November 11, 2025 BY Bailey Vigliaturo

Today, Berlin & LA-based queer electro-funk trio CAPYAC are proud to share their new full-length album, Sobbing Ecstasy, via Nettwerk. The release marks the band’s first album as a trio after adding Obie Puckett as a full-time member, and Puckett’s unique playfulness and knack for melody mesh perfectly with founding members Delwin Campbell and Eric Peana, who founded CAPYAC in Austin, Texas, as a musical outlet for their oddball expressionism.

Sometimes a title is so good that it changes everything. Peana and Campbell first heard the phrase “sobbing ecstasy” while living in LA, when their roommate read aloud the emphatic liner notes for ABBA’s Gold LP on Apple Music. Something about those two words immediately clicked for the trio, and they began batting them back and forth, tagging songs that elicited a similar response. A playlist was created, and a stylistic framework began to materialize. Giorgio Moroder, Talking Heads, Bronski Beat, Yazoo—the kind of soul-stimulating, hook-laden sound that crystallized in the early ’80s and shattered before the decade had expired. “What are the songs that absolutely overwhelm you with emotion on the dancefloor and you can’t stop moving?” asks Puckett. “That was what we used as our guiding force for this album.” The band’s eclectic tastes from techno, funk, bluegrass, and beyond informed both the sonic and aesthetic palates that would come to define “sobbing ecstasy” as both an album and a term. Once they had their title and theme, CAPYAC wrote the album relatively quickly, taking an extended summer in Berlin to brainstorm, jam, and refine any details.

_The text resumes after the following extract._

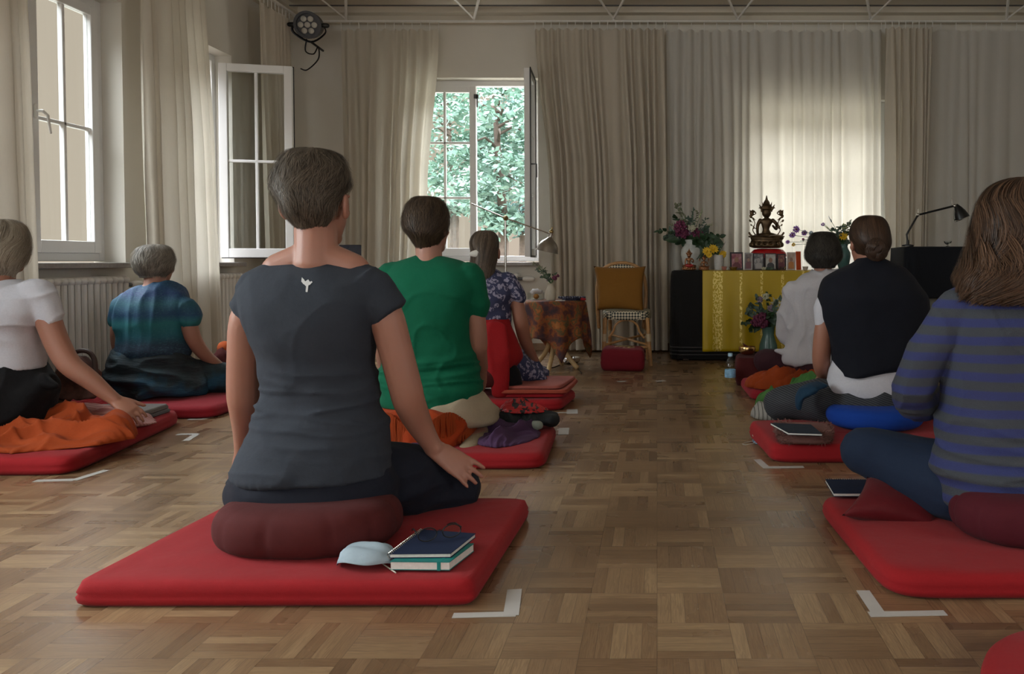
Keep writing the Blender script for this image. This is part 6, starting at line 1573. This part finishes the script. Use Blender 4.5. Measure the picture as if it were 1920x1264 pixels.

Across Sobbing Ecstasy, CAPYAC fearlessly shows their zany selves to the world as they navigate a broad spectrum of emotions; whether they’re brimming with love and self-confidence, overtaken by existentialism and grief, or a mix of both. “I love it when people talk about the dancefloor as a space for resistance,” says Campbell, “and I think that goes hand-in-hand with emotional vulnerability as a form of resistance.”

It’s a joyful album, ultimately,” concludes Peana. “Joy as resistance.”

Arguably the strongest selling point for CAPYAC is their improvisational, antic-heavy live performances, which have wowed audiences for over a decade. More recently, they’ve captured the attention of two improv electronic music savants: Reggie Watts and Marc Rebillet. CAPYAC and Reggie became fast friends after a chance encounter in LA and bonded further by partying together in Berlin’s club scene; in February, they released the collab EP Songs From Celestial City. Then, Marc tapped the band to open for the lion’s share of his fall tour, and their madcap performance art has become a regular fixture of Marc’s sets on this run. After their final show with Marc (November 15 in Tampa), they’ll return to Austin, where it all began, to play an extra-special album release show on November 22 at the Empire Garage. If the Austin American-Statesman’s review of the group’s ACL set as a “flesh-and-funk-powered party machine” is any indication, this show will be one for the books.